For the past several years, conversations amongst the National Portrait Gallery’s senior staff have explored how the Gallery would acknowledge the Anzac Centenary within the centennial commemoration of the First World War. Perhaps the NPG could tell individual stories of those who experienced conflict? Perhaps it could commission contemporary video portraits to speak of the ongoing impact of war? The NPG received proposals from artists and curators, reflecting the strong interest in the ongoing humanist story of the First World War and Australia.
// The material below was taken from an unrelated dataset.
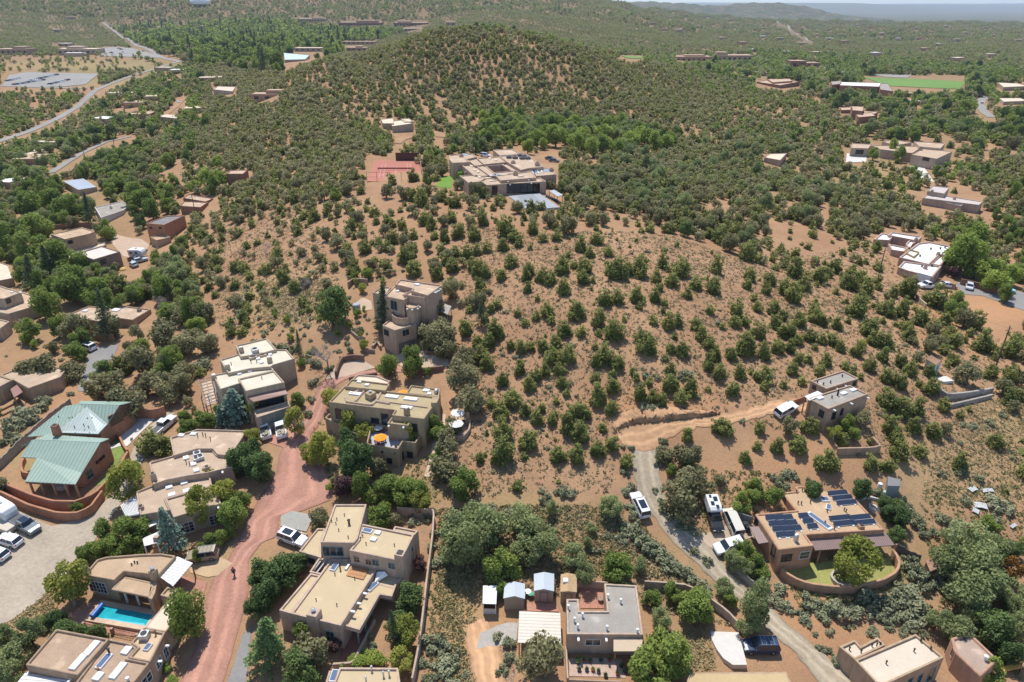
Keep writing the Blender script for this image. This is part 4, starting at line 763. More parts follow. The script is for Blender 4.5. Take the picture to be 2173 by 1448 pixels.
# ------------------------------------------------------------------ J: sheds, carport and grey-roofed house
def shed(name, label, front, ridge_b, ridge_f, eL_b, eL_f, eR_b, eR_f, he, hr, wm, rm, door=None, lmk=None):
    g = G(*front); root = tag(empty(name, g), label, 'shed'); z0 = g[2]; o = tuple(g)
    Lb, Lf, Rb, Rf = (P(*q, z0+he) for q in (eL_b, eL_f, eR_b, eR_f)); rb, rf = P(*ridge_b, z0+hr), P(*ridge_f, z0+hr)
    mb = MB(); mb.slab([Lb, Lf, rf, rb], .08); mb.slab([rb, rf, Rf, Rb], .08); e = (Lf-Lb)/np.linalg.norm(Lf-Lb); f = (Rf-Lf)/np.linalg.norm(Rf-Lf)
    mb.build('roof', rm, root, o, uvdir=(f, e))
    c = (Lb+Lf+Rb+Rf)/4; k = .93
    q = [c+(v-c)*k for v in (Lb, Lf, Rf, Rb)]; rr = [c+(v-c)*k for v in (rb, rf)]
    zb = min(gz(v[0], v[1]) for v in q)-.5; mb = MB(); zz = z0+he-.07
    def w(v, z): return (v[0], v[1], z)
    mb.quad(w(q[0],zb), w(q[1],zb), w(q[1],zz), w(q[0],zz)); mb.quad(w(q[2],zb), w(q[3],zb), w(q[3],zz), w(q[2],zz))
    mb.quad(w(q[1],zb), w(q[2],zb), w(q[2],zz), w(rr[1],z0+hr-.12), w(q[1],zz)); mb.quad(w(q[3],zb), w(q[0],zb), w(q[0],zz), w(rr[0],z0+hr-.12), w(q[3],zz))
    mb.build('wall', wm, root, o)
    if door:
        m_ = (q[1]+q[2])/2; e2 = (q[2]-q[1]); L = np.hypot(e2[0], e2[1]); e2 = e2/L; n = np.array((e2[1], -e2[0], 0)); n = n if n[1] < 0 else -n
        zd = gz(m_[0], m_[1]); db = MB(); ww = L*.36/2
        for a, b, c0, c1, d in ((-ww, ww, .05, 1.85, .05),): p = [m_+e2*u+n*d for u in (a, b)]; db.quad((*p[0][:2], zd+c0), (*p[1][:2], zd+c0), (*p[1][:2], zd+c1), (*p[0][:2], zd+c1))
        do = db.build('door', door[0], root, o); tb = MB()
        for a, b, c0, c1 in ((-ww-.1,-ww,.05,1.95),(ww,ww+.1,.05,1.95),(-ww-.1,ww+.1,1.85,1.97)):
            p = [m_+e2*u+n*.08 for u in (a, b)]; tb.quad((*p[0][:2], zd+c0), (*p[1][:2], zd+c0), (*p[1][:2], zd+c1), (*p[0][:2], zd+c1))
        tb.build('door_trim', door[1], do, o)
    pz = np.array([proj(*v) for v in (Lb,Lf,Rb,Rf)]); EXPIX.append((pz[:,0].min()-2, pz[:,1].min()-4, pz[:,0].max()+2, pz[:,1].max()+26)); EXPOLY.append([tuple(v[:2]) for v in (Lb,Lf,Rf,Rb)])
    if lmk: LMK.append((lmk, g[0], g[1]))
    return root
PINKW = seam('pinkish_siding', (.45,.33,.27), .8, 3., 'X', .12); TANW = mat('tan_siding', (.36,.27,.19), .9, .08, 3); BRT = mat('brown_trim', (.22,.13,.09), .8)
shed('garden_shed', 'tan garden shed with pale blue gable roof beside the small white-roofed stall', (1090,1299), (1092,1234), (1092,1265), (1071,1239), (1068,1270), (1114,1239), (1114,1271), 2.3, 2.8, TANW, BLUESH, lmk='the garden sheds')
shed('garden_shed', 'pinkish garden shed with pale roof and a framed double door', (1155,1277), (1155,1214), (1154,1250), (1133,1218), (1133,1254), (1176,1218), (1176,1255), 2.2, 2.8, PINKW, BLUESH, (PINKW, BRT))
r = shed('garden_shed', 'tan shingled shed with a small white skylight next to the brick courtyard', (1207,1278), (1206,1216), (1207,1255), (1190,1219), (1189,1256), (1224,1220), (1224,1257), 2.3, 2.8, TANW, SHING, (TANW, BRT))
c = P(1200,1232,G(1207,1278)[2]+2.75); mb = MB(); mb.box((c[0],c[1],c[2]-.25), .7, .7, .4); mb.build('skylight', WHITE, r, tuple(G(1207,1278)))
g = G(1040,1300); root = tag(empty('white_stall', g), 'narrow white flat-roofed animal stall on the bare orange dirt', 'shed'); q = [P(x,y,g[2]+z) for x, y, z in ((1025,1243,2.5),(1055,1243,2.5),(1053,1282,2.1),(1024,1281,2.1))]
mb = MB(); mb.slab(q, .1); mb.build('roof', WHITE, root, tuple(g)); mb = MB(); c0 = np.mean(q, axis=0); zb = g[2]-.3; qq = [c0+(v-c0)*.9 for v in q]
for a, b in ((0,1),(1,2),(3,0)): mb.quad((*qq[a][:2],zb), (*qq[b][:2],zb), (*qq[b][:2],qq[b][2]-.1), (*qq[a][:2],qq[a][2]-.1))
a, b = qq[3], qq[2]; mb.quad((*a[:2],zb), (*b[:2],zb), (*b[:2],zb+1.3), (*a[:2],zb+1.3)); mb.build('wall', mat('pale_siding', (.55,.5,.45), .8), root, tuple(g))
for k in (2,3): p_ = MB(); p_.box((qq[k][0],qq[k][1],zb), .12, .12, 2.2); p_.build('post', WHITE, root, tuple(g))
EXPIX.append((1015,1235,1060,1312))
panelroof('carport', [(1102,1297),(1189,1301),(1191,1367),(1099,1364)], 2.8, CREAMM, 'large cream ribbed carport beside the grey gravel-roofed house', 'carport', (1100,1388), hs=[2.7,2.7,2.7,2.7])
strip('brick_courtyard', [(1117,1280),(1180,1283)], [(1115,1297),(1186,1299)], BRICK, off=.09, n=8)
wallrun('plank_fence', [(1108,1296),(1145,1297),(1186,1298)], 1.0, .1, mat('red_plank', (.30,.12,.06), .8), 'low reddish plank fence behind the cream carport', 'fence')
h = House('grey_roof_house', 'tan stucco house with L-shaped grey gravel roof and brick courtyard', (1240,1390), lmk='the grey gravel-roofed house')
h.blk([(1202,1271),(1228,1271),(1230,1296),(1288,1296),(1282,1238),(1351,1242),(1365,1347),(1203,1346)], 3.6, ST_C, RF_J, par=.22, bev=.05)
h.poly('porch_roof', [(1302,1354,3.0),(1364,1356,3.0),(1361,1382,2.6),(1302,1382,2.6)], mat('tan_porch_roof', (.52,.41,.29), .9, .06, 2))
h.win(1258,1363,1.9,.95,nx=2,ny=1)
for x, y in ((1206,1293),(1219,1320),(1236,1310),(1244,1294),(1226,1334),(1288,1337),(1317,1280),(1290,1270),(1352,1344)): h.pipe(x, y, .7, .12, WHITE)
h.canale(1227,1352); h.canale(1286,1353)
for x in (1304,1358): h.post(x, 1400, 2.6, .1, WOOD)
strip('brick_courtyard', [(1229,1240),(1281,1241)], [(1231,1292),(1287,1292)], BRICK, off=.09, n=10)
mb = MB(); c = G(1274,1276); mb.lathe(c, [(.3,0),(.42,.5),(.4,.55)], 10); tag(mb.build('planter_pot', RUBBLE, None, c), 'round barrel planter on the brick courtyard', 'planter')
wallrun('courtyard_wall', [(1226,1232),(1254,1233),(1290,1236)], 1.3, .25, ST_C, 'low stucco wall behind the brick courtyard', 'wall')
wallrun('property_wall', [(1368,1232),(1415,1236),(1461,1240),(1512,1272),(1543,1294),(1574,1328)], 1.5, .3, ST_C, 'stucco property wall running down beside the gravel road', 'wall')
wallrun('garden_front_wall', [(1203,1441),(1260,1444),(1320,1446)], .8, .25, ST_A, 'dark stucco wall along the vegetable garden front', 'wall')
wallrun('garden_side_wall', [(1201,1370),(1203,1405),(1205,1440)], 1.0, .25, ST_C, 'stucco wall on the carport side of the vegetable garden', 'wall')
strip('garden_patio', [(1208,1398),(1320,1398)], [(1208,1436),(1328,1440)], mat('pink_paving', (.43,.31,.25), .95, .2, 3), off=.07, n=20)
POT = mat('dark_pot', (.05,.05,.06), .6)
k = 0
for x, y in ((1226,1400),(1227,1408),(1240,1404),(1252,1405),(1275,1404),(1293,1403),(1229,1424),(1245,1424),(1258,1424),(1270,1428),(1285,1436),(1310,1432),(1326,1427),(1318,1416)):
    c = G(x, y); r = tag(empty('potted_plant', c), ('%s potted plant in the vegetable garden, number %d from the carport side' % (('leafy','small','tall')[k%3], k+1)), 'potted plant', 'pots in the vegetable garden'); k += 1
    mb = MB(); mb.lathe(c, [(.2,0),(.28,.4)], 9); mb.build('pot', POT if k%3 else mat('red_pot', (.35,.06,.07), .6), r, tuple(c)); mb = MB()
    for j in range(36): a = random.uniform(0,6.28); e = random.uniform(.2,1.4); L = random.uniform(.25,.55); mb.bar((c[0],c[1],c[2]+.35), (c[0]+L*math.cos(a)*math.cos(e), c[1]+L*math.sin(a)*math.cos(e), c[2]+.38+L*math.sin(e)), .05, .008, 3)
    mb.build('foliage', mat('bright_leaves', (.22,.30,.04), .8) if k in (1,2,9) else mat('pot_leaves', (.10,.16,.05), .8), r, tuple(c))
for i, (x, y, s_, m_, nm, lb) in enumerate(((1120,1262,.5,WHITE,'garden_table','round white garden table between the two pale-roofed sheds'),(1126,1266,.5,mat('green_chair', (.10,.28,.20), .7),'garden_chair','green garden chair between the two pale-roofed sheds'))):
    c = G(x, y); r = tag(empty(nm, c), lb, nm.split('_')[1]); mb = MB(); mb.lathe((c[0],c[1],c[2]+.6), [(s_,0),(s_,.06)], 12); mb.build('seat' if i else 'tabletop', m_, r, tuple(c)); mb = MB(); mb.bar((c[0],c[1],c[2]-.05), (c[0],c[1],c[2]+.62), .06); mb.build('leg', m_, r, tuple(c))
# ------------------------------------------------------------------ K: solar house
h = House('solar_house', 'orange adobe house with rows of solar panels and brown metal porches', (1660,1205), lmk='the solar-panel house')
h.blk([(1687,1032),(1784,1024),(1878,1124),(1711,1135),(1728,1158),(1653,1167),(1602,1090),(1689,1082),(1658,1045),(1691,1041)], 4.3, ST_K, RF_K, par=.22, th=.4, bev=.2)
h.poly('porch_roof', [(1717,1140,3.5),(1879,1130,3.5),(1899,1157,2.9),(1730,1168,2.9)], BROWNM); h.poly('awning', [(1590,1118,2.9),(1614,1117,3.2),(1636,1150,3.2),(1610,1154,2.9)], BROWNM)
for x, y, hb in ((1732,1198,2.7),(1783,1193,2.7),(1838,1189,2.7),(1893,1184,2.7),(1594,1143,2.6)): h.post(x, y, hb, .13, WOOD)
h.win(1669,1184,1.5,1.2,DARK,2,1); h.win(1707,1178,1.5,1.3,WHITE,1,2); h.win(1641,1170,1.0,2.1,DARK,1,1,kind='door',pane='door_panel'); h.win(1605,1108,.9,1.4,DARK,1,1); h.win(1662,1062,1.0,1.6,DARK,2,1)
h.sky(1750,1061,1.2,1.3,glass=SKYG,rot=0); h.sky(1758,1078,.8,1.4,glass=SKYG,rot=1.1); h.sky(1738,1107,1.0,4.6,glass=SKYG,rot=-1.08)
for x, y in ((1693,1070),(1700,1071),(1719,1068),(1738,1050),(1755,1087),(1795,1087),(1791,1084),(1702,1043),(1690,1046),(1770,1124),(1750,1112)): h.pipe(x, y, .5, .08)
h.chim(1688,1149,.6,1.3,STEEL,WHITE); h.chim(1826,1122,.9,.7,ST_K,DARK)
PV = mat('solar_cell', (.025,.035,.06), .22, spec=.5); PVF = mat('panel_frame', (.55,.56,.58), .5)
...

In late 2013, the Gallery’s contribution to the Anzac Centenary crystallised around the theme of sacrifice and the Australian home-front. The exhibition All that fall: Sacrifice, life and loss in the First World War would offer a portrayal of absent bodies to evoke the tragedy of lost lives.
Our title was inspired by the sentiment of Psalm 145: The Lord upholdeth all that fall, and raiseth up all those that be bowed down; and by the aural atmosphere of Irish playwright Samuel Beckett’s radio play of the same name; a reflection on loss, suffering and the absurdity of the human condition. Beckett’s play stimulated for us the desire to create an immersive exhibition experience, and the concept of a soundscape for the exhibition was a key element. In collaborating on the exhibition Inner Worlds: Portraits & Psychology in 2011 we had found that exhibition had enabled an emotional and psychological space that allowed the validation of people’s feelings and experiences of psychological trauma. We sought to open up a similarly free psychological space with All that fall.
We wanted to encourage reflection and contemplation, with carefully chosen historical images and objects placed alongside contemporary artistic works specially commissioned for the exhibition. With the expertise of our exhibition designer Tim Moore, we aimed for an exhibition experience that was dramatic, immersive and in the end, expansive.